Loren Booth

Reining Renaissance Woman

Loren Booth is a fifth-generation native California, President and owner of Booth Ranches, mother, philanthropist, horsewoman, Quarter Horse breeder, and reiner, not necessarily in that order, and she keeps all those balls in the air with style and grace.

Booth Ranches, LLC, founded in 1957 on 40 acres by her father Otis Booth, has become one of California’s major orange grower-packer-shippers. Loren has been acknowledged as the agent of growth in recent years, as the ranch has expanded to its present 7,500 acres near Orange Cove in the San Joaquin Valley.

She attended California State University, and in 1998, completed the California Leadership Program, a two-year program to which she credits much of her success and vision. She has served as Chairman of the Board since 2009. Loren also chairs the Hills Valley Irrigation District, which, along with all of California, is navigating some major challenges with the long-standing drought. Booth Ranches is part of the Friant Water Authority which diverts water from the San Joaquin River to over a million acres of Central California farmland. As the water supply diminishes, water must be allocated, and Friant has received a zero allocation the last two years.

To date, sadly, Booth Ranches has had to let dry or sell a substantial amount of its acreage. “But,” says Loren, “we have a great operation and wonderful employees, and we’re working our way through it.
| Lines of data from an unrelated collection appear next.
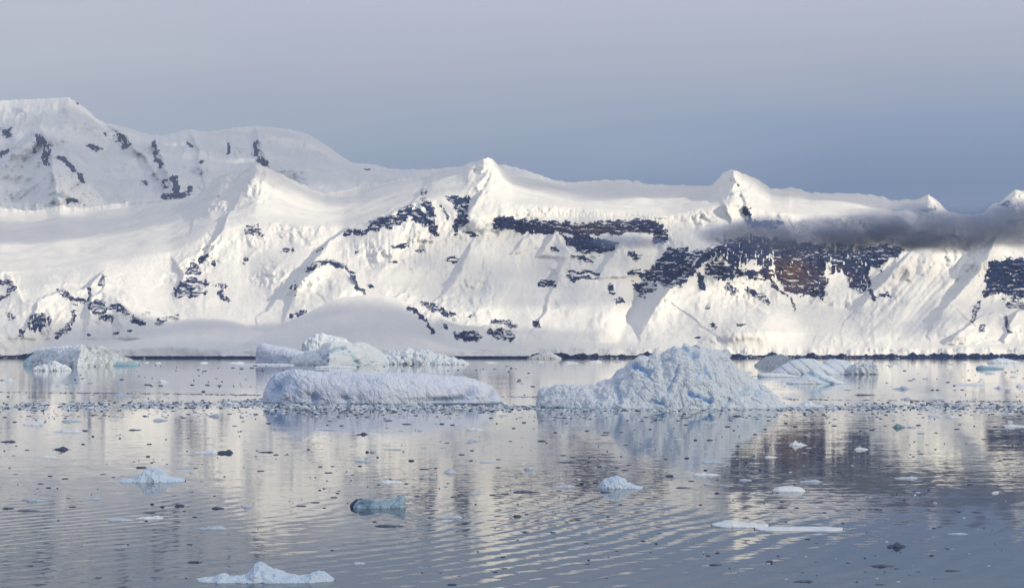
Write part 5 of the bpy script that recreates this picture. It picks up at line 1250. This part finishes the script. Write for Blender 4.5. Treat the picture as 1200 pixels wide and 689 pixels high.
def shade_cloud(label, target, H, rx, ry, rz=220.0, seed=1.0, rot=0.0, op=1.0):
    tx, ty, tz = target
    k = (H - tz) / SUN[2]
    c = np.array([tx, ty, tz]) + SUN * k
    nu, nv = 72, 24
    u = np.linspace(0, 2 * math.pi, nu, endpoint=False); v = np.linspace(-math.pi / 2 + 0.03, math.pi / 2 - 0.03, nv)
    U, Vv = np.meshgrid(u, v)
    x, y, z = np.cos(Vv) * np.cos(U), np.cos(Vv) * np.sin(U), np.sin(Vv)
    f = 1 + 0.30 * fbm(x * 1.6 + seed, y * 1.6, seed, 4, 0.6)
    P = np.stack([x * f * rx, y * f * ry, z * rz * (1 + 0.5 * fbm(x * 4 + seed, y * 4, z * 2 + seed, 3))], -1)
    ca, sa = math.cos(rot), math.sin(rot)
    P = np.stack([P[..., 0] * ca - P[..., 1] * sa, P[..., 0] * sa + P[..., 1] * ca, P[..., 2]], -1) + c
    i = np.arange(nu * nv).reshape(nv, nu); j = np.roll(i, -1, 1)
    Q = np.stack([i[:-1], j[:-1], j[1:], i[1:]], -1).reshape(-1, 4)
    o = make_mesh('added_shade_cloud', P.reshape(-1, 3), Q, shade_cloud_mat(op), None, True, tuple(c))
    tag(o, label, kind='structure')
    return o
shade_cloud('unseen high cloud behind the viewer, added to shade the bay', (0, 1200, 0), 2900, 2500, 2500, seed=3.0, op=0.42)
shade_cloud('unseen high cloud added to shade the snow domes', (-620, 5520, 40), 3100, 1250, 420, 120, seed=5.0, op=1.0)
shade_cloud('unseen high cloud added to shade the middle of the range', (30, 6380, 230), 3300, 620, 480, 120, seed=11.0, op=0.62)
shade_cloud('unseen high cloud added to shade the left snowfields', (-2000, 8500, 520), 3700, 1400, 900, 120, seed=14.0, op=0.6)
shade_cloud('unseen high cloud added to shade the summit plateau', (900, 8000, 700), 3900, 1500, 800, 120, seed=19.0, op=0.8)
shade_cloud('unseen high cloud added to shade the right hand snow slopes', (1150, 6150, 130), 3300, 300, 420, 120, seed=17.0, op=0.3)
shade_cloud('unseen high cloud added to shade the distant mountains', (-2600, 15200, 1500), 4900, 3600, 4200, seed=8.0, op=0.8)

# ------------------------------------------------------------------ haze
def haze():
    m, t, out = new_mat('sea_air')
    v = t.n('ShaderNodeVolumePrincipled')
    v.inputs['Color'].default_value = (0.60, 0.73, 1.0, 1)
    v.inputs['Density'].default_value = HAZE_D
    v.inputs['Anisotropy'].default_value = 0.0
    t.l(v.outputs[0], out.inputs['Volume'])
    x0, x1, y0, y1, z0, z1 = -39000, 39000, -9500, 40500, -260, 2450
    V = [(x0, y0, z0), (x1, y0, z0), (x1, y1, z0), (x0, y1, z0), (x0, y0, z1), (x1, y0, z1), (x1, y1, z1), (x0, y1, z1)]
    Q = [(0, 3, 2, 1), (4, 5, 6, 7), (0, 1, 5, 4), (1, 2, 6, 5), (2, 3, 7, 6), (3, 0, 4, 7)]
    me = bpy.data.meshes.new('haze'); me.from_pydata(V, [], Q); me.materials.append(m)
    o = bpy.data.objects.new('haze', me); COL.objects.link(o)
    o['kind'] = 'stuff'
HAZE_D = 2.7e-5
haze()
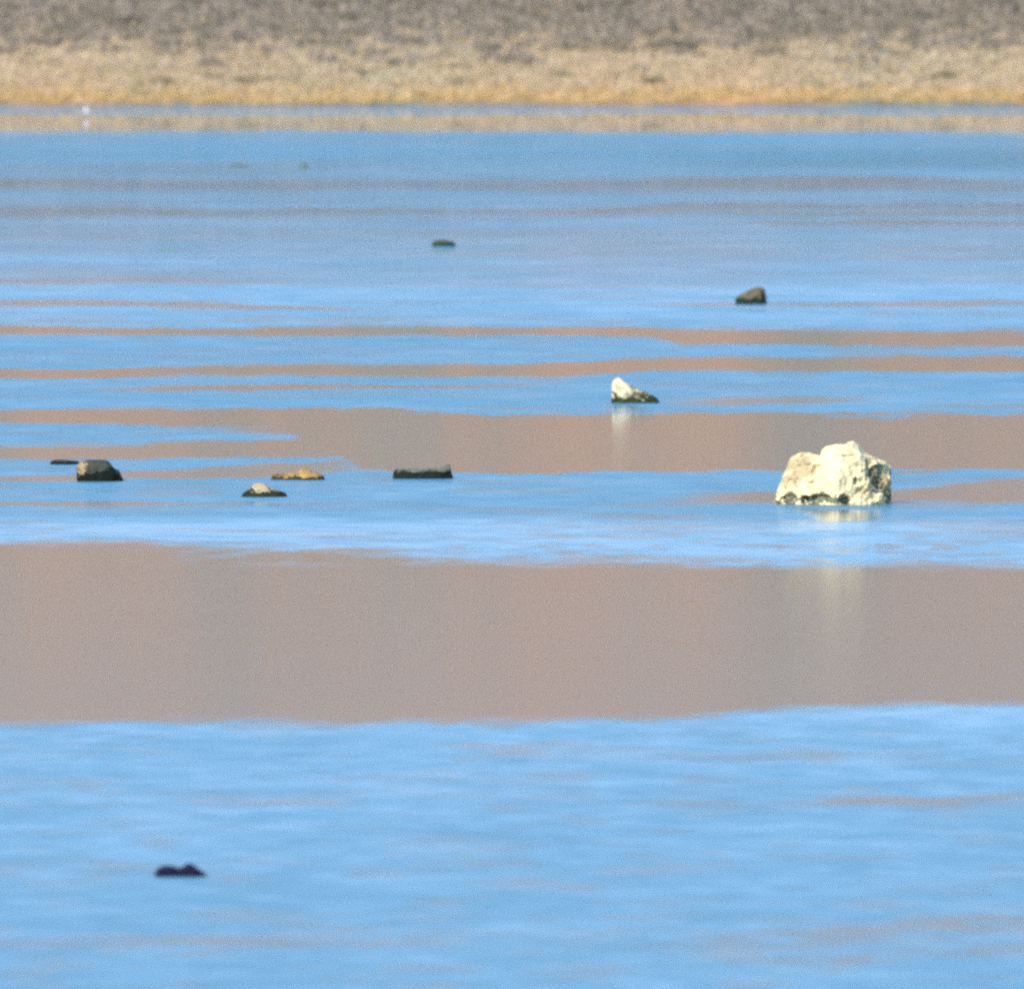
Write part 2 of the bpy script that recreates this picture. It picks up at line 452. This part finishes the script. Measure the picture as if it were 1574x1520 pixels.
def rock(name, outline, base_py, mat, label, depth=0.45, power=0.55, front=None, ridge=0.0, wet=0.25, quiet=None, patches=(), rough=0.05,
         facet=0.0, seed=1, nx=150, na=72, planes=(), dents=(), tints=()):
    """outline: (photo x, photo y) along the skyline from left to right; the stone is lofted through it, front to back."""
    xs = np.array([p[0] for p in outline], float)
    tops = np.array([p[1] for p in outline], float)
    cx = (xs[0] + xs[-1]) / 2
    ox, oy, _ = at(cx, base_py)
    mpp = S * oy
    u = 0.5 - 0.5 * np.cos(np.linspace(0, math.pi, nx))
    u = 0.5 * u + 0.5 * np.linspace(0, 1, nx)
    gx = xs[0] + u * (xs[-1] - xs[0])
    T = np.maximum(0, base_py - np.interp(gx, xs, tops)) * mpp
    half = (xs[-1] - xs[0]) / 2 * mpp
    ends = np.sqrt(np.clip(1 - (2 * u - 1) ** 6, 0.0, 1))
    Dp = half * depth * (0.25 + 0.75 * ends)
    if front:
        Dp = Dp * np.interp(gx, [p[0] for p in front], [p[1] for p in front])
    half_arc = np.arcsin(np.linspace(0, 1, na // 3)[1:-1] ** (1 / power))
    phi = np.sort(np.concatenate([np.linspace(-0.12 * math.pi, 1.12 * math.pi, na // 2), half_arc, math.pi - half_arc]))
    na = len(phi)
    s = np.sign(np.sin(phi)) * np.abs(np.sin(phi)) ** power
    c = np.sign(np.cos(phi)) * np.abs(np.cos(phi)) ** 0.8
    Xl = np.repeat(((gx - cx) * mpp)[:, None], na, 1)
    Zl = T[:, None] * np.where(s > 0, s, 0)[None, :] + np.where(s < 0, s * 0.35 * half, 0)[None, :]
    Yl = -Dp[:, None] * c[None, :] * (1 - 0.25 * np.clip(s, 0, 1))[None, :] + ridge * Zl
    P = np.stack([Xl, Yl, Zl], -1).reshape(-1, 3)
    H = max(T.max(), 1e-3)
    frac = P[:, 2] / H
    px = cx + P[:, 0] / mpp
    py = base_py - P[:, 2] / mpp
    # flat cleavage faces: whatever stands proud of a plane is cut back to it
    rng = np.random.RandomState(seed + 500)
    cuts = list(planes)
    for _ in range(10):
        cuts.append((rng.uniform(-0.9, 0.9), rng.uniform(-1.0, -0.5), rng.uniform(-0.1, 0.8), rng.uniform(0.90, 0.985)))
    for (a, b, c_, keep) in cuts:
        nv = np.array([a, b, c_]) / math.sqrt(a * a + b * b + c_ * c_)
        q = P @ nv
        lim = np.max(q) * keep
        over = np.maximum(0, q - lim) * 0.94
        P = P - over[:, None] * nv * np.array([0.35, 1.6, 0.15])
    for (ax, ay, rx, ry, dep) in dents:
        q = ((px - ax) / rx) ** 2 + ((py - ay) / ry) ** 2
        P[:, 1] += np.where(P[:, 1] < 0.1 * half, dep * (1 - sstep(0.3, 1.2, q)), 0)
    # broken faces and pits
    n1 = noise3(P, seed, 1.6 / half)
    n2 = noise3(P, seed + 50, 5.0 / half)
    rid = 1 - 2 * np.abs(noise3(P, seed + 90, 2.6 / half))
    n7 = noise3(P, seed + 70, 14.0 / half)
    rid2 = 1 - 2 * np.abs(noise3(P, seed + 95, 7.0 / half))
    disp = rough * half * (0.7 * n1 + 0.6 * n2 + 0.35 * n7 + facet * (0.8 * (rid - 0.5) + 0.45 * (rid2 - 0.5)))
    nrm = np.stack([P[:, 0] / half ** 2, P[:, 1] / np.repeat(np.maximum(Dp, 1e-3), na) ** 2, P[:, 2] / H ** 2], 1)
    nrm /= np.linalg.norm(nrm, axis=1, keepdims=True) + 1e-9
    if quiet:
        disp = disp * (1 - 0.65 * np.exp(-((px - quiet[0]) / quiet[1]) ** 2))
    P = P + nrm * disp[:, None] * np.array([0.4, 1.5, 0.22])
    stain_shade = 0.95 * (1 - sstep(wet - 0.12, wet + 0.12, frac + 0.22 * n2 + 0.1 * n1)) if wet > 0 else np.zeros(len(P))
    w_px = (xs[-1] - xs[0])
    rag = min(9.0, 0.09 * w_px)
    n4 = noise3(P + 3.3, seed + 130, 9.0 / half)
    n5 = noise3(P + 7.7, seed + 170, 9.0 / half)
    n6 = noise3(P + 1.7, seed + 190, 22.0 / half)
    px = px + rag * (1.3 * n4 + 0.8 * n6)
    py = py + rag * (1.2 * n5 - 0.8 * n6)
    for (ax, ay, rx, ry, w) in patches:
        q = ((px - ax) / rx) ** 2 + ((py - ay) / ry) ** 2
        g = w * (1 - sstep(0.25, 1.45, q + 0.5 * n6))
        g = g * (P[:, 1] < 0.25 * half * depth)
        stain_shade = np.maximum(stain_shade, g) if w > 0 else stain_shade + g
    tint = np.zeros(len(P))
    for (ax, ay, rx, ry, w) in tints:
        q = ((px - ax) / rx) ** 2 + ((py - ay) / ry) ** 2
        tint = np.maximum(tint, w * (1 - sstep(0.4, 1.3, q + 0.3 * n2)))
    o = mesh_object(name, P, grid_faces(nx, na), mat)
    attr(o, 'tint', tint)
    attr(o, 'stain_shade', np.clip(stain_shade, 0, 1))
    # close both ends with a fan of faces
    bm = __import__('bmesh').new()
    bm.from_mesh(o.data)
    __import__('bmesh').ops.holes_fill(bm, edges=[e for e in bm.edges if e.is_boundary], sides=0)
    __import__('bmesh').ops.recalc_face_normals(bm, faces=bm.faces)
    bm.to_mesh(o.data)
    bm.free()
    for p in o.data.polygons:
        p.use_smooth = True
    o.location = (ox, oy, 0)
    tag(o, label, 'rock', 'rocks standing out of the shallow lake')
    return o


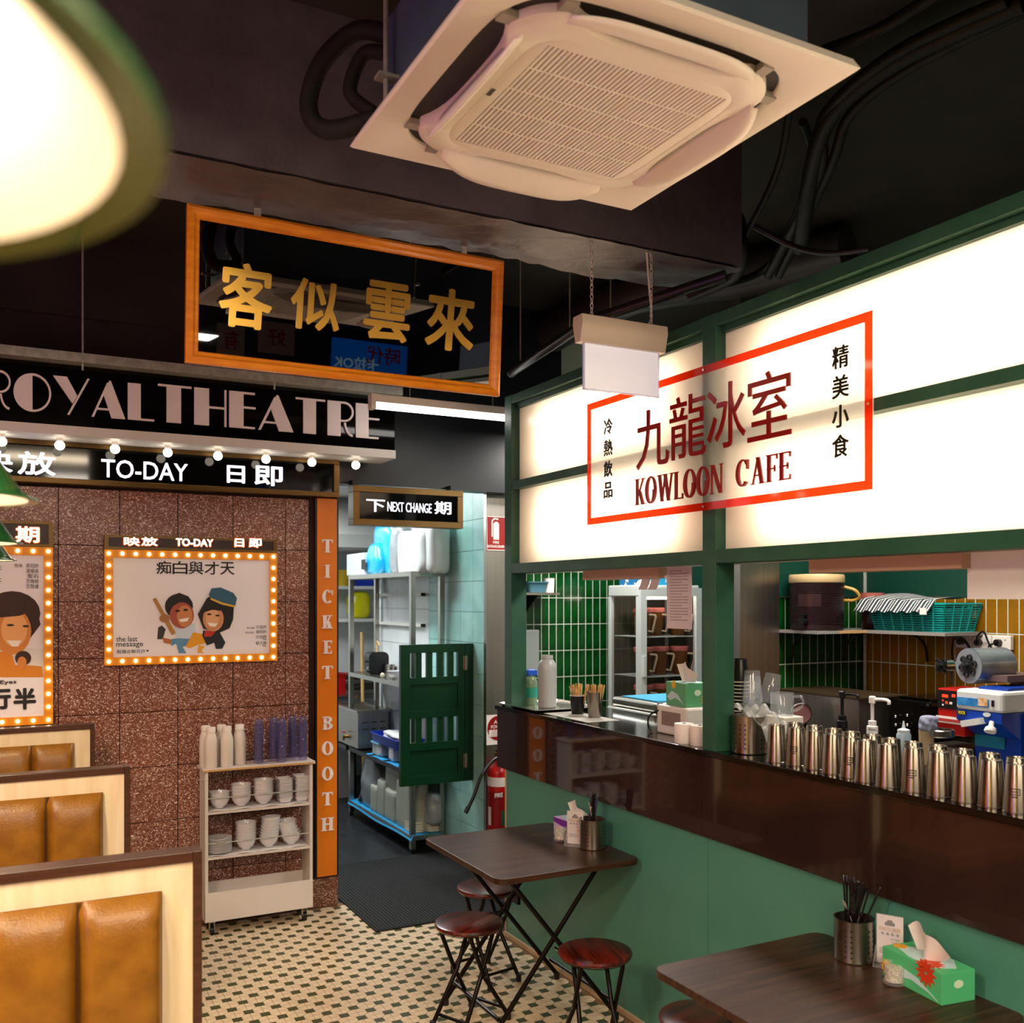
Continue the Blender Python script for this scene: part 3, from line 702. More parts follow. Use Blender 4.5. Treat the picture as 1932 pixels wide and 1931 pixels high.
# ================================================================== POSTERS WITH BULB FRAMES
mat('amber_frame', 'e08a12', .4); mat('poster_paper', 'efebee', .5); mat('ink', '1a1718', .6); mat('sign_maroon', '2a100c', .35)
emission('halo_orange', 'ff5a14', 3.0); emission('halo_white', 'fff4e6', 4.5); emission('frame_bulb_glow', 'fff3dc', 12.0)
me_bulb = MB().lathe([(.0095, 0), (.0095, -.003), (.007, -.008), (.002, -.0105)], 10, ax=(0, 1, 0), cap1=True).mesh('bulb', 'frame_bulb_glow', True)
def flat_art(par, x0, z0, w_, h_, Y, shapes):
    for k, (col, poly) in enumerate(shapes):
        m = mat('print_'+col, col, .6)
        obj('printed_shape', MB().prism(poly, (x0, Y-.0004*k, z0), FX*w_, FZ*h_, .0004), m, par)
def poster(name, label, x0, x1, z0, z1, zs, nx, nz, head, Y=5.552):
    t = thing(name, label, 'poster', ((x0+x1)/2, 5.59, z0))
    f = .043
    obj('back_box', MB().box((x0+.004, Y+.012, z0+.004), (x1-.004, YB-.006, z1-.004)), 'white_paint', t)
    for a, b in (((x0, z0), (x1, z0+f)), ((x0, z1-f), (x1, z1)), ((x0, z0+f), (x0+f, z1-f)), ((x1-f, z0+f), (x1, z1-f))):
        obj('bulb_frame', MB().box((a[0], Y, a[1]), (b[0], Y+.03, b[1])), 'amber_frame', t)
    obj('paper', MB().box((x0+f, Y+.008, z0+f), (x1-f, Y+.012, z1-f)), 'poster_paper', t)
    pts = []
    for i in range(nx):
        x = x0+f/2+(x1-x0-f)*i/(nx-1); pts += [(x, z0+f/2), (x, z1-f/2)]
    for j in range(1, nz-1):
        z = z0+f/2+(z1-z0-f)*j/(nz-1); pts += [(x0+f/2, z), (x1-f/2, z)]
    for (x, z) in pts:
        o = link('bulb', me_bulb, t); o.location += Vector((x, Y, z))
    # narrow lit header
    obj('header_box', MB().box((x0+.02, Y+.006, z1+.012), (x1-.02, YB-.006, zs-.01)), 'sign_maroon', t)
    for a, b in (((x0, z1+.002), (x1, z1+.014)), ((x0, zs-.012), (x1, zs)), ((x0, z1+.014), (x0+.02, zs-.012)), ((x1-.02, z1+.014), (x1, zs-.012))):
        obj('header_frame', MB().box((a[0], Y, a[1]), (b[0], YB-.006, b[1])), 'bronze', t)
    for s, u0, u1, vt, vb in head:
        wall_text(s, u0-1.5, u1+1.5, vt-1, vb+1.5, Y+.005, 'halo_orange', t, .07, .001)
        wall_text(s, u0, u1, vt, vb, Y+.003, 'halo_white', t, .03, .004)
    return t
a = PY(197, 1035, 5.552); b = PY(523, 1247, 5.552)
p1 = poster('film_poster', 'landscape film poster with two cartoon men inside bulb-lit amber frame', a.x, b.x, b.z, 2.082, 2.158, 14, 10,
            [('映', 234, 263, 1014, 1030), ('放', 267, 297, 1014, 1030), ('TO-DAY', 332, 402, 1017, 1031), ('日', 443, 460, 1017, 1032), ('即', 470, 493, 1017, 1033)])
YP = 5.559
def pj(x, y): return ((x-98)/1688, (1335-y)/1070)      # poster drawing coordinates
def PP(*q): return [pj(x, y) for x, y in q]
def PE(x, y, rx, ry, n=18): return [pj(x+rx*math.cos(2*PI*k/n), y+ry*math.sin(2*PI*k/n)) for k in range(n)]
px0 = a.x+.043; pw = b.x-a.x-.086; pz0 = b.z+.043; ph = 2.082-b.z-.086
shapes = [
 ('3b3b3d', PP((560, 1020), (600, 1000), (640, 1040), (610, 1150), (550, 1150))),
 ('b5723a', PP((600, 1130), (720, 1160), (700, 1210), (620, 1190))),
 ('5c8fb4', PP((700, 1150), (900, 1130), (930, 1200), (820, 1240), (860, 1310), (780, 1310), (750, 1200), (700, 1230))),
 ('c9d9e6', PP((740, 1000), (950, 980), (970, 1120), (880, 1150), (750, 1140))),
 ('e8a21c', PP((930, 1080), (1040, 1100), (1080, 1200), (980, 1220), (900, 1255), (850, 1240))),
 ('e8a21c', PP((990, 1220), (1060, 1240), (1020, 1290), (1050, 1310), (980, 1310))),
 ('20252c', PP((1040, 1060), (1220, 1080), (1285, 1200), (1250, 1270), (1180, 1270), (1160, 1200), (1080, 1230), (1030, 1120))),
 ('c2301c', PP((1060, 1060), (1180, 1075), (1130, 1130), (1050, 1130))),
 ('1b1715', PE(780, 790, 150, 140)),
 ('a5523a', PE(810, 890, 130, 145)),
 ('c98552', PE(840, 900, 85, 120)),
 ('1b1715', PP((640, 800), (680, 690), (780, 640), (880, 680), (930, 760), (800, 740), (690, 800))),
 ('f4efe6', PP((775, 935), (885, 915), (870, 955), (800, 965))),
 ('1b1715', PE(765, 840, 26, 12)), ('1b1715', PE(850, 830, 26, 12)),
 ('1b1715', PP((1080, 700), (1200, 640), (1380, 760), (1370, 940), (1330, 1040), (1210, 1090), (1040, 1040), (980, 880))),
 ('cf8f62', PE(1150, 930, 115, 145)),
 ('e0a878', PE(1140, 920, 75, 110)),
 ('1b1715', PP((1040, 860), (1100, 770), (1250, 790), (1290, 850), (1140, 830))),
 ('f4efe6', PP((1085, 975), (1200, 985), (1170, 1020), (1110, 1010))),
 ('1b1715', PE(1105, 880, 24, 11)), ('1b1715', PE(1195, 895, 24, 11)),
 ('2f6076', PP((1100, 660), (1130, 590), (1230, 580), (1370, 640), (1412, 700), (1390, 790), (1250, 760), (1120, 700))),
 ('d8b03a', PP((1120, 695), (1250, 750), (1390, 785), (1385, 805), (1240, 772), (1115, 715))),
 ('b08038', PP((500, 710), (535, 695), (740, 1080), (700, 1105))),
 ('a5723c', PE(625, 920, 55, 45)),
]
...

In 2007 she bought a beautiful piece of pristine land along the Kings River, with a lovely park at one end. Loren is on the Board of Directors of Childrens’ Institute, Inc. (CII) in Los Angeles, an organization that helps children overcome the devastating effects of violence, abuse and neglect, and she uses the park to provide a camp for the children of CII in the spring and fall. Booth Ranches provides tents, sleeping bags, and other camp- ing gear, along with meals and activities for the four-day sessions.

Already assembling a broodmare band, in 2009 Loren began developing her horse facilities. She chose to locate the foaling barn and pastures near her house at the center of the citrus groves. “We raise 12-18 babies a year,” she said, “and it’s a joy to be surrounded by the horses, and watch the foals grow and play.”laren_booth_orange

In 2010, trainer Tracer Gilson and his wife Tricia came on board. Together with Loren, they designed the training facility at the other end of the new property, away from the park. It was, says Loren, “very much a joint effort.” While Tracer takes on the training duties, Tricia manages the mares, babies, yearlings, all PR, advertising, photography and videos, and preps babies for sales.
“When the yearlings turn two years old, training begins in earnest,” says Loren. “After the Futurity in Oklahoma City in December, we take a couple of weeks off, then start the two-year-olds in training.”

Asked to tell us some of the things that she loves about reining and competing, she says, “It takes you away; you are one-on-one with the horse, and totally focused. There’s not a better place to be. It’s a nice community of people.” As to the horses, she says, “All of our horses are Quarter Horses; they have amazingly good minds.”

Loren injured her knee last December, but is now back to riding. “My first horse show in a while is com- ing up soon. My daughter Blair has been riding and showing for me, but now I’m getting my horse back!” she says with a smile in her voice. We wish Loren and Sheza Smart Wimpy a winning return to the ring.